Is anything going to come along and change that fundamental base consensus position? On either subject. Evolution or AGW? Very highly unlikely.

By Rob Honeycutt (not verified) on 17 Oct 2014 #permalink

geronim... "The second one is the 2% of GDP issue. You really aren't getting this are you? It isn't about saving the planet..."

No, I'm sorry but you don't get it. Go read a couple hundred research papers on the actual science. This is about the fact that we are potentially creating a massive climate crisis. And the point is, the earlier we deal with this, the less it's going to cost us.

If we wait, then what you are afraid of most (authoritarianism) is going to be the result because it will be at a crisis level where you won't have any choice.

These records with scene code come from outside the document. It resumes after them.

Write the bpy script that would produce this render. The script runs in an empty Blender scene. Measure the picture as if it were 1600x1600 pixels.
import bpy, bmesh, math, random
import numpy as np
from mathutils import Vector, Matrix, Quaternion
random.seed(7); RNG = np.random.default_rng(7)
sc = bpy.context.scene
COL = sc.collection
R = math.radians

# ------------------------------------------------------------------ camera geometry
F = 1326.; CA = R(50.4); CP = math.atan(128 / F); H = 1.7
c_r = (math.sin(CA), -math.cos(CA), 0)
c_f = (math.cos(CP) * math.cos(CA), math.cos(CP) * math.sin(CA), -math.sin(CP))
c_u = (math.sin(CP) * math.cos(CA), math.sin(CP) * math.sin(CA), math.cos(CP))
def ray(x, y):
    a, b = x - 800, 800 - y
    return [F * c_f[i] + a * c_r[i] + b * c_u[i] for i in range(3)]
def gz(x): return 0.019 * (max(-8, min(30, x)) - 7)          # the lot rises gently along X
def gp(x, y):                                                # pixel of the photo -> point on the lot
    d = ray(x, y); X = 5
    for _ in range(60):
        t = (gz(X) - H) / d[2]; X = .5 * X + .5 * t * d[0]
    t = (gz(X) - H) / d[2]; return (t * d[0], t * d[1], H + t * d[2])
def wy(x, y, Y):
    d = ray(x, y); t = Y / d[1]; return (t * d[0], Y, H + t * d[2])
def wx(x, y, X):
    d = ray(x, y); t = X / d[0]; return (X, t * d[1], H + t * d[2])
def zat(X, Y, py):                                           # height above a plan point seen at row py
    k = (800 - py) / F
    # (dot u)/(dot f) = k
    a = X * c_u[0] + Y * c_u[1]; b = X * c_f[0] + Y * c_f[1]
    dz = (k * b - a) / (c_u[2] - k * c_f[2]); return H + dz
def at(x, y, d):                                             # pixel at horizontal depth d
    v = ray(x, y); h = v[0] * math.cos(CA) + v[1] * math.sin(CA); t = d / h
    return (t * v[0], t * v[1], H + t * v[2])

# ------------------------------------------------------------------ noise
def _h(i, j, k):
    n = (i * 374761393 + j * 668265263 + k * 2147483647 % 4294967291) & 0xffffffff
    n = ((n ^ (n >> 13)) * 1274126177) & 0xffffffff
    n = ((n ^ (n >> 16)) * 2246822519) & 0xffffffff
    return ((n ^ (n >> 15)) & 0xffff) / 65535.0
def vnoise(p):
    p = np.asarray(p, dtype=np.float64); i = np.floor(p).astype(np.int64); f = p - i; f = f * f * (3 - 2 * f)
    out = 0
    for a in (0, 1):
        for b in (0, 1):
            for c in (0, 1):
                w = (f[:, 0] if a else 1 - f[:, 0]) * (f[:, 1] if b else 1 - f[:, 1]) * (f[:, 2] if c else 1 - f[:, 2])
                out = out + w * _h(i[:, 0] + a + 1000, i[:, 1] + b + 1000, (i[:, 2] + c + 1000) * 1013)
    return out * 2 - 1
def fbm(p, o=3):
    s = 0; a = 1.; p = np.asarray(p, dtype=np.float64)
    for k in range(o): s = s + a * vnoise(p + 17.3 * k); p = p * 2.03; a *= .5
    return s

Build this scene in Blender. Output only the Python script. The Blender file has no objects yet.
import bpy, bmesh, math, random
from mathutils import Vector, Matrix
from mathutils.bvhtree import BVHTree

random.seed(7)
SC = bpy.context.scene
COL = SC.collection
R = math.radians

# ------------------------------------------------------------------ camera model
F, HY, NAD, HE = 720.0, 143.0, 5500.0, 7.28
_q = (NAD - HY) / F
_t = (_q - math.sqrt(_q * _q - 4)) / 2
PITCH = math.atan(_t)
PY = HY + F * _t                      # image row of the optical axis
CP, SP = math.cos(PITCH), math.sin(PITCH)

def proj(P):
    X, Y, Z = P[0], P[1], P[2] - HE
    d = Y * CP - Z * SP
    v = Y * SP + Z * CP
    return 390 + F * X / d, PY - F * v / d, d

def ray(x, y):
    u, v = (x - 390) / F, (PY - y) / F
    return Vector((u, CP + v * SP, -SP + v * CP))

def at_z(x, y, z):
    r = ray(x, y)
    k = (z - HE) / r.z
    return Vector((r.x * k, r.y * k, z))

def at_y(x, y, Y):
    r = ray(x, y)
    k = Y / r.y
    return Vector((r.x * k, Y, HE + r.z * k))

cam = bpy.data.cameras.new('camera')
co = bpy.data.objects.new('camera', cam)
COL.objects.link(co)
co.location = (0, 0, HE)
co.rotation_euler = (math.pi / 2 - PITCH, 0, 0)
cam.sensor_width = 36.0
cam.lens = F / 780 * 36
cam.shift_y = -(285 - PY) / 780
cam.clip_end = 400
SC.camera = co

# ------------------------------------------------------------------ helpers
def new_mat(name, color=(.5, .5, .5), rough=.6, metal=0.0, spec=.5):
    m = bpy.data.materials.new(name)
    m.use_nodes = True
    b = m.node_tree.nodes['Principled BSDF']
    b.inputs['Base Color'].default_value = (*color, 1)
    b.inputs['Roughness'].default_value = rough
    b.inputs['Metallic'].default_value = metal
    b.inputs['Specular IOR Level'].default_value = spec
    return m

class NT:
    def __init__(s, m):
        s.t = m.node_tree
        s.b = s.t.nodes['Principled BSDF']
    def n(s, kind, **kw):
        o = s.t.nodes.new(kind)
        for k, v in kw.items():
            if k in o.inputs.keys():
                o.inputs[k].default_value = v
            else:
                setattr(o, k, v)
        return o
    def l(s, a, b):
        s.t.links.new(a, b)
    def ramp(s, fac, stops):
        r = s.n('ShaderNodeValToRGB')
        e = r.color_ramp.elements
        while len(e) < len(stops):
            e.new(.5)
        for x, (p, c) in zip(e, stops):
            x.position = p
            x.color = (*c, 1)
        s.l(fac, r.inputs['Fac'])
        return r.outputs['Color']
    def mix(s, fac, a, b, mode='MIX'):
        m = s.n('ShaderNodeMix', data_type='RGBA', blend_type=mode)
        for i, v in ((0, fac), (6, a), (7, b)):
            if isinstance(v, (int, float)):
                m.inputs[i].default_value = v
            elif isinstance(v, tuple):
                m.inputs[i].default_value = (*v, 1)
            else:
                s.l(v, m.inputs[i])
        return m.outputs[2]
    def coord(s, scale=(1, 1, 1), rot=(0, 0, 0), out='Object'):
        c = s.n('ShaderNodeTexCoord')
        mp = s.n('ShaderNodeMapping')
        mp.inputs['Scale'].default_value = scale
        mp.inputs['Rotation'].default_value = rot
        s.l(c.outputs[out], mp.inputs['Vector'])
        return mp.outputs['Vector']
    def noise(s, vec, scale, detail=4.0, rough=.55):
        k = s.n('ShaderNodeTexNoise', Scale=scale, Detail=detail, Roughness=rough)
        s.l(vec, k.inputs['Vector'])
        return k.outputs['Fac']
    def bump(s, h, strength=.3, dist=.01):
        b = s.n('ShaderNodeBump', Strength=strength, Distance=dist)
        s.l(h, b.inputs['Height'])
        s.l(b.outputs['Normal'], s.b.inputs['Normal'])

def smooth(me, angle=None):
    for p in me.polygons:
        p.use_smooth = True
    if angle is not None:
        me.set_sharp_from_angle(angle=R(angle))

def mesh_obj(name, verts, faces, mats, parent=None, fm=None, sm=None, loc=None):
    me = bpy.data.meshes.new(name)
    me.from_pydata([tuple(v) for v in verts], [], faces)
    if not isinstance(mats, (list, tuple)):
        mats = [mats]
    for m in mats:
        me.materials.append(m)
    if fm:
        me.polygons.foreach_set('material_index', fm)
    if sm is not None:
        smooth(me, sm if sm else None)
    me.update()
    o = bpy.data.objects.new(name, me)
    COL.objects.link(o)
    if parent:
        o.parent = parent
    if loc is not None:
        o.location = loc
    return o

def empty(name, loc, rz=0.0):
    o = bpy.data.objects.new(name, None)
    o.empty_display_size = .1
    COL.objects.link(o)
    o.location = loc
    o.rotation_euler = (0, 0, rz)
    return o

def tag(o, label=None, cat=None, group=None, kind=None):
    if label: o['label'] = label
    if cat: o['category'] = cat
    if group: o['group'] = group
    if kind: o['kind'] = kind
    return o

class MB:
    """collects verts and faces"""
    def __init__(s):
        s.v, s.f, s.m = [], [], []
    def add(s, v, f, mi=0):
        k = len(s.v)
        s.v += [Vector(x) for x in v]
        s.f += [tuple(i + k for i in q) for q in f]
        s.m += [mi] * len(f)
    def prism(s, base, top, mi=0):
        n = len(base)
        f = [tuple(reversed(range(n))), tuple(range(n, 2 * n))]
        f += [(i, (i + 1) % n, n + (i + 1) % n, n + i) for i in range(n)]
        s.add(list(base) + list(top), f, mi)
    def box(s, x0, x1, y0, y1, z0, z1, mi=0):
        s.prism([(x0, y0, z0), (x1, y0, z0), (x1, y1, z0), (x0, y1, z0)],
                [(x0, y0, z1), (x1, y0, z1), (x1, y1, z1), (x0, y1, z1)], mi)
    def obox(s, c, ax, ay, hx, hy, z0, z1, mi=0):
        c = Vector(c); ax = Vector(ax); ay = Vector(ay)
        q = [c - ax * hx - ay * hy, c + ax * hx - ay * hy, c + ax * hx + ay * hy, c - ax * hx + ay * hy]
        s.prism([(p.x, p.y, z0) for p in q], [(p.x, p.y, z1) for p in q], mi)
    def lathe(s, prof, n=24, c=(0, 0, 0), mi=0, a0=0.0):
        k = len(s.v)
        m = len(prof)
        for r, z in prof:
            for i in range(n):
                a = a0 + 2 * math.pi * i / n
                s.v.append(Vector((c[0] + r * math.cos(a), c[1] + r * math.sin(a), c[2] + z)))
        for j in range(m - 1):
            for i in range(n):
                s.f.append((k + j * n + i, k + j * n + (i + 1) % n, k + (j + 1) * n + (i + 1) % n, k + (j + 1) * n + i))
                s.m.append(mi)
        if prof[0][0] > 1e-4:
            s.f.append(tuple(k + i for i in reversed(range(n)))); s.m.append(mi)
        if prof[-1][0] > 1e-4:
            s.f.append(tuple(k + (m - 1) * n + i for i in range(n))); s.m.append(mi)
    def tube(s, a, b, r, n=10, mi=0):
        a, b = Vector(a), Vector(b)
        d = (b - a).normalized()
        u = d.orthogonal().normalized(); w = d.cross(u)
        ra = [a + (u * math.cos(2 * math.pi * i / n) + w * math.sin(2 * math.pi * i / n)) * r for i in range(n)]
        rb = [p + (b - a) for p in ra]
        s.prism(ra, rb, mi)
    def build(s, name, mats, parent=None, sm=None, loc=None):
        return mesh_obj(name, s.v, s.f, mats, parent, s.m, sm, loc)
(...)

By Rob Honeycutt (not verified) on 17 Oct 2014 #permalink

geronim... "seems bemused that we have become so wealthy that we've spawned millions of guilt ridden progressives who want to destroy that wealth..."

Yeesh! Now you're just off the wall.

By Rob Honeycutt (not verified) on 17 Oct 2014 #permalink

Rob

Geronim[o] is just a conspiracy theorist crank from Bishop Hill. Save your breath. You've expended enough energy with the ridiculous Brad and his half-dozen hobby horses that he rides around whenever he's given the chance.

Oh poor BBD, with the clanking armour. Did you ride in on a white pony?

By Shub Niggurath (not verified) on 17 Oct 2014 #permalink

Oh look! There's another one.

Rob writes: "Says the guy named “Shub Niggurath?” Is this some form of ironical attempt humor [sic]?"

Well, she does have a thousand kids. Talk about a carbon footprint! Ba-dum-bump.

BBD, it was one of your wink wink comments that alerted me to Mr Russell's meat-puppetry, thanks!

By Shub Niggurath (not verified) on 18 Oct 2014 #permalink

Author seems to be projecting a strawman of 'deniers'.
Curry only says the obvious, and does not claim this disproves AGW
http://judithcurry.com/2014/10/05/evidence-of-deep-ocean-cooling/
"The bottom line is that uncertainties in ocean heat content are very large, and there is no particularly convincing evidence that the ‘missing heat’ is hiding in the ocean..

Theo, there is a huge corpus of evidence that the "missing heat" is in the ocean. Curry has misread the data. On top of that she's suggested that the abyss is cooling, when the numbers do not show that at all. The deniers are not strawmen, they are real, and they are doing something morally very very wrong.

@324. Theo : "“The bottom line is that uncertainties in ocean heat content are very large, .."

You realise that this large uncertainty cuts both ways don't you? That it could mean there's actually more heat there than thought and the climate models and predictions are actually too conservative and are underestimating (not overestimating) the scope of the problem?

The more rapid than expected decline in Arctic sea ice melting is one powerful indicator that this could well be the case.*

Meanwhile, anecdata really but of pertinence here, today has seen a record four consecutive October days over 32 degrees celsius (89.6 Fahrenheit) in my home city of Adelaide South Australia. This is part of a noticeable trend which makes my life among others distinctly worse - already.

* “I like ice also as an indicator of climate change for its political neutrality. Ice asks no questions, presents no arguments, reads no newspapers, listens to no debates. It is not burdened by ideology and carries no political baggage as it crosses the threshold from solid to liquid. It just melts.”

-Dr Henry Pollack, geophysicist, University of Michigan.

Source : http://www.youtube.com/watch?feature=player_embedded&v=-wbzK4v7GsM

Watts Up with Sea Ice? Youtube video by Greenman3610 esp. 1 minute 14 secs to 1 minute 51 seconds.